Her çocuk ayrı bir değer, her değer aile ağacınının bir yansımasıdır. Karar vermek, seçim yapmak, verdiğimiz kararların arkasında durmak, olumlu veya olumsuz sonuçları kabul etmek… Söylendiği kadar kolay mıdır bu süreç? “Bu kararı sen verdin, sonuçlarına sen katlanacaksın.” cümlesi kadar gerçek midir? Biz yetişkinler bile zaman zaman sorumluluk almaktan kaçınırken, aldığımız kararların sorumluluğu omuzlarımıza yük gibi binerken, çocuklarımıza; ‘Karar ver, seçim yap’ demek ne derece mümkündür? Çocukların da karar verip, sorumluluk alan bireyler olması için onların yetişkin olmalarını beklemek mi gerekir? Anne-baba olarak onlar adına en iyi kararı verebilecek kişi bizler miyiz yoksa çocuklarımız da aslında karar verebilme becerisine sahipler mi?

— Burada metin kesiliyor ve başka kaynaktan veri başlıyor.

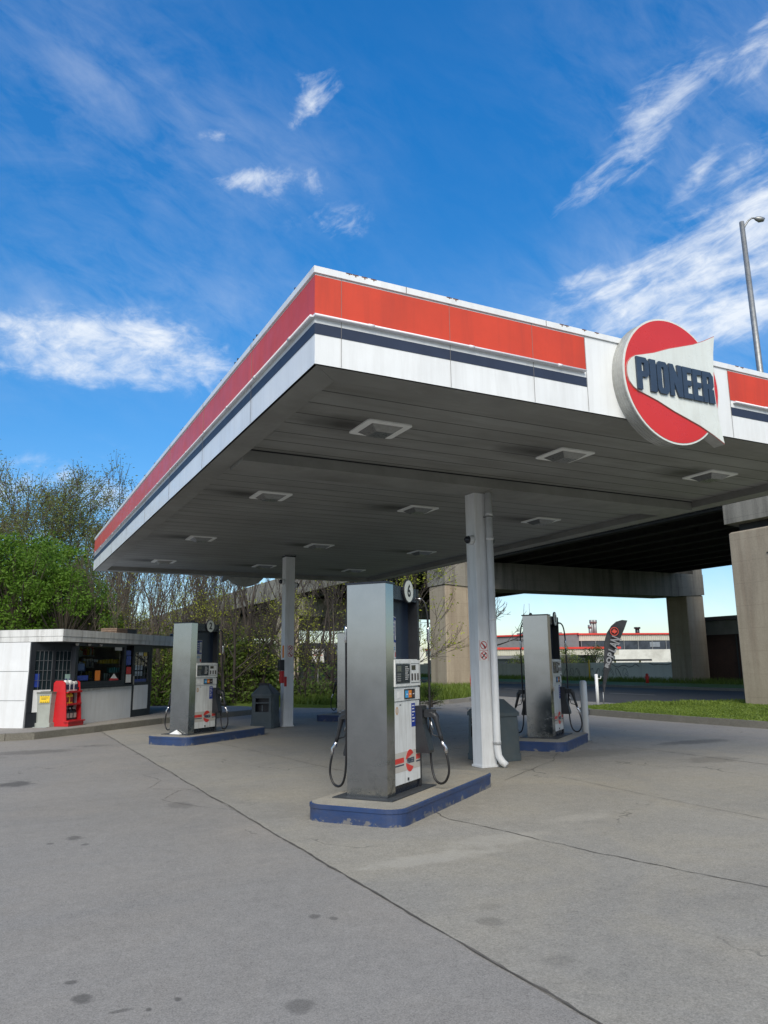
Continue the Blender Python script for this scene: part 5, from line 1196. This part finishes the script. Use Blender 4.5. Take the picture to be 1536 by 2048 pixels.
for i in range(2): prod('jug', 'yellow oil jug on the middle shelf of the red rack, %s' % ('left', 'right')[i], -.17+i*.16, -.04, RZ[1]+.021, jug(M_yellow, M_black, mat('label_red', (.3,.03,.02), .4), 1.1), 'yellow jugs on the rack')
for i in range(3): prod('oil_bottle', 'dark oil bottle with pale label low in the red rack, %s' % ('left', 'middle', 'right')[i], -.15+i*.15, -.06, RZ[0]+.036, jug(M_black, M_paper, mat('label_pale', (.45,.42,.38), .4), 1.05), 'oil bottles at the bottom of the rack')
# ================================================================== vegetation
M_bark = mat('bark', (.10,.082,.062), .9, 0, .25, 4)
M_bark2 = mat('bark_dark', (.06,.05,.042), .9, 0, .25, 4)
M_spring = leaf_mat('leaf_spring', (.26,.31,.03), (.42,.45,.06), .4)
M_green = leaf_mat('leaf_green', (.06,.135,.012), (.16,.28,.03), .4)
M_willow = leaf_mat('leaf_willow', (.13,.17,.04), (.22,.26,.07), .4)
M_shrub = leaf_mat('leaf_shrub', (.07,.12,.02), (.15,.22,.035), .35)
def grow(mb, tips, p, d, L, r, depth, spread, up, kids, minr=.006, seg=3, n=5, fork=.55):
    pts = [p]; rad = [r]; dd = d.copy()
    for i in range(seg):
        dd = (dd+Vector((random.gauss(0,.10), random.gauss(0,.10), random.gauss(0,.06)+up*.08))).normalized()
        pts.append(pts[-1]+dd*(L/seg)); rad.append(max(minr*.6, r*(1-.5*(i+1)/seg)))
    mb.tube(pts, rad, n, False)
    if depth <= 1: tips.extend(pts[1:])
    if depth == 0: return
    for k in range(kids[0] if len(kids) else 3):
        u = random.uniform(.3, 1.0) if k else 1.0
        i = min(seg-1, int(u*seg)); q = pts[i].lerp(pts[i+1], u*seg-i) if i < seg else pts[-1]
        ax = dd.orthogonal().normalized(); ax.rotate(Matrix.Rotation(random.uniform(0, 2*pi), 3, dd)); nd = dd.copy()
        nd.rotate(Matrix.Rotation(random.gauss(spread, .14)*(.55 if k == 0 else 1), 3, ax)); nd = (nd+Vector((0,0,up*.35))).normalized()
        rr = max(minr, r*(1-.5*u)*random.uniform(.55, .8))
        grow(mb, tips, q, nd, L*random.uniform(.55, .82), rr, depth-1, spread, up, kids[1:], minr, max(2, seg-1) if depth > 1 else 2, max(3, n-1), fork)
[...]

Öyleyse, kendi kararını kendi veren, doğru seçimler yapabilen çocuklarla tanışmaya hazır mısınız?
Gelişim süreci; becerilerimizi, uygun dönem içerisinde kullanabilmemizi, bir sonraki süreçte karşılaşacağımız daha üst gerekliliklere karşı ön koşullarımızı oluşturmamızı sağlar. 2 yaşındaki bir çocuğun konuşmaya başlayıp, 2-3 yaşında kendi isteklerini dile getirmesi gibi, 5-7 yaşındaki bir çocuk da sırasıyla harfleri tanır, sesleri öğrenir ve okumaya başlar. 2 yaşındaki çocuğun konuşması, iletişim ve etkileşim becerisinin ön koşulunu oluşturduğu gibi, harfleri ve sesleri tanımak, okuma becerisinin ön koşulu niteliğindedir. Her dönemin kendine özgü beceri grupları vardır. 4 yaşındaki bir çocuktan matematik problemleri çözmesi beklenmezken, 15 yaşındaki bir çocuğun sayıları tanıma becerisini çalışması beklenmez. Önemli olan, doğru yaş aralıklarında, öğrenilmesi gereken beceri gruplarının ön koşullarını tamamlamış ve yeni bir beceriyi öğrenmeye hazır hale gelmiş olmaktır.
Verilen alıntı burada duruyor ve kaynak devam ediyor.